Connect, no. 156, September/October 2008, p.8

One of the key issues in the development of electronic systems is the increasing requirement for the dissipation of heat generated by active devices. The temperature of electronic devices is important because it impacts on their performance and reliability. The objective of thermal management is to maintain device temperatures within a fixed range in order to operate functionally as specified.

As part of a recent Core Research Program project the Ceramics group has used a solid state joining technique for joining Al to Al2O3 to produce an aluminium heat sink, as shown in Fig.1, to address the issue of thermal management.

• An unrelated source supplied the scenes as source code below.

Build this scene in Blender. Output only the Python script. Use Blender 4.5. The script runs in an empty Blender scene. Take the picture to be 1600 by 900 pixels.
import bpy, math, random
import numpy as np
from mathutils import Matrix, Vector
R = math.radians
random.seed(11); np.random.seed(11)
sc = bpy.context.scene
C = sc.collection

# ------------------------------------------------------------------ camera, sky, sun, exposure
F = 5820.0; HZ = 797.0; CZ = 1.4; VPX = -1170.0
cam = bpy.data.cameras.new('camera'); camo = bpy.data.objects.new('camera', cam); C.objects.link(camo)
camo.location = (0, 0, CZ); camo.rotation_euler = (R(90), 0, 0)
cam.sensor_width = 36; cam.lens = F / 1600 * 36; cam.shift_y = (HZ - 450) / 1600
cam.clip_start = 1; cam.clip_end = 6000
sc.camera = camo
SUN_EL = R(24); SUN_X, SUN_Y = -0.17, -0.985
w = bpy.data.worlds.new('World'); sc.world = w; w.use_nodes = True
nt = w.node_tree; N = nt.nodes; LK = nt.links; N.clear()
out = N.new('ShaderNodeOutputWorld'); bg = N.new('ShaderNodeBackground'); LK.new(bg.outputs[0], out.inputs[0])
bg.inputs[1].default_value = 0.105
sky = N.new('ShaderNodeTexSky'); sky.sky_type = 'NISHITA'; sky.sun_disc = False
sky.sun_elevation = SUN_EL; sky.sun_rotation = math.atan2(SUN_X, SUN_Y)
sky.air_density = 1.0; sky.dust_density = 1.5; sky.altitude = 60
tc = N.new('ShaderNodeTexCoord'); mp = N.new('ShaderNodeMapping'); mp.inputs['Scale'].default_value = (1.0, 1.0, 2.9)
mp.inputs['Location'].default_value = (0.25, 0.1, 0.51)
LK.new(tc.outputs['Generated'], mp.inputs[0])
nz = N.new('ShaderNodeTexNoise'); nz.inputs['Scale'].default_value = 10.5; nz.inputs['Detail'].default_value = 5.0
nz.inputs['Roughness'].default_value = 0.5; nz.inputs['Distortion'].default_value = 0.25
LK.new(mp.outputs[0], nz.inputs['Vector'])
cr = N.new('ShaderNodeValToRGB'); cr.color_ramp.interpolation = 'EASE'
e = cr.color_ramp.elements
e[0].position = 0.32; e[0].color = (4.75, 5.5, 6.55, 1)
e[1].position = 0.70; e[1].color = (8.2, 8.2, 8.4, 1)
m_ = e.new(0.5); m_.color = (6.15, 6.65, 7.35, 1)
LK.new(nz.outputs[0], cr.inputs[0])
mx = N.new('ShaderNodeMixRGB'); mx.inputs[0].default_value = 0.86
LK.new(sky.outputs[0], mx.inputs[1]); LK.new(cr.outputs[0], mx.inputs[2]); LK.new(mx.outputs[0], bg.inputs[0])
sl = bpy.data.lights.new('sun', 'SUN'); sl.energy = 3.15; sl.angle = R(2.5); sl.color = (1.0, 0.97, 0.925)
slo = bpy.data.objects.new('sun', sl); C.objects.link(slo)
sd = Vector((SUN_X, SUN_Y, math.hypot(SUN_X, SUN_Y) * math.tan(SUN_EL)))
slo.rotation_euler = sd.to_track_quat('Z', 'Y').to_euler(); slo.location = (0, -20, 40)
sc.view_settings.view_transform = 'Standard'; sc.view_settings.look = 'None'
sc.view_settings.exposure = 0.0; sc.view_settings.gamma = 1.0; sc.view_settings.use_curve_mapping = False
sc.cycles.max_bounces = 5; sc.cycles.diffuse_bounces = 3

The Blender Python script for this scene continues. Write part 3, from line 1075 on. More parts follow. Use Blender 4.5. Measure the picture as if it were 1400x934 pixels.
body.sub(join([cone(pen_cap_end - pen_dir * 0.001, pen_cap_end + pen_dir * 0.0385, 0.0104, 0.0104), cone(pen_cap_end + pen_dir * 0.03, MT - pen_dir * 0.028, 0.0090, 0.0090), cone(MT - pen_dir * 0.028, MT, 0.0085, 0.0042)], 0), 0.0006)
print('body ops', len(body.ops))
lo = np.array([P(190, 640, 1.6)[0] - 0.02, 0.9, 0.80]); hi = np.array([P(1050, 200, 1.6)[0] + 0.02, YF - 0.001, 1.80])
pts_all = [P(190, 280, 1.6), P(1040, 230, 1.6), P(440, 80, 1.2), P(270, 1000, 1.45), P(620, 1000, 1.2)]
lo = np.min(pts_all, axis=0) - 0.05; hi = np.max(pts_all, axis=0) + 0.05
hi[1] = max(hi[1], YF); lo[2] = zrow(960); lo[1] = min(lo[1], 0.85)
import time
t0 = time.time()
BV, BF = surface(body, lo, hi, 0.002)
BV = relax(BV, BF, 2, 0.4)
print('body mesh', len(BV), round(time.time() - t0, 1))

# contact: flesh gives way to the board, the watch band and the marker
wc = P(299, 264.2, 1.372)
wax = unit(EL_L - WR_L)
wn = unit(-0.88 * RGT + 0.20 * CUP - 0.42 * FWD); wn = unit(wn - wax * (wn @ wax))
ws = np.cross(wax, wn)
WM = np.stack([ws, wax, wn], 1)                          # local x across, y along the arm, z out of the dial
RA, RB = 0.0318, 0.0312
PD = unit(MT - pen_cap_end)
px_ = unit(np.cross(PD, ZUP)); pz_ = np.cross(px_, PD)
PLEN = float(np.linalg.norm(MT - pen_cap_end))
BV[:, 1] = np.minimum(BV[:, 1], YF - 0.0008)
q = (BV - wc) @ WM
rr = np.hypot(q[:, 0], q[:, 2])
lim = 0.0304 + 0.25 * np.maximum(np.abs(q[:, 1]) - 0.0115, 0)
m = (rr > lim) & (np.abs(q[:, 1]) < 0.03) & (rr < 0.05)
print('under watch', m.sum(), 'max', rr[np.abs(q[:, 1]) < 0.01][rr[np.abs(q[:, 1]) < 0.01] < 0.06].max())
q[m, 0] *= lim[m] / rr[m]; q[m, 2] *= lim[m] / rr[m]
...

Fig.1. Heat sink produced via a solid state joining technique
Fig.1. Heat sink produced via a solid state joining technique

Conventionally adhesives are used to attach heat sinks to devices/circuits. Thermal conductivity values of a typical adhesive tape, alumina and aluminium can be seen in Table 1. This shows that the adhesive tape is a poor thermal conductor and can act as a barrier to heat flow. Hence, removing the adhesive layer from the joint interface should reduce the thermal resistance and help extract and dissipate more heat from the device into the heat sink.

Table 1 Thermal conductivity of adhesive, alumina and aluminium

 Thermal conductivity, W
m-1K-1
Adhesive tape 1.4
Alumina (96%) 24.7
Aluminium 237

The heat sink was tested in the thermal performance test bed, a wind tunnel (Fig.2), and its thermal performance was superior to adhesively joined heat sinks.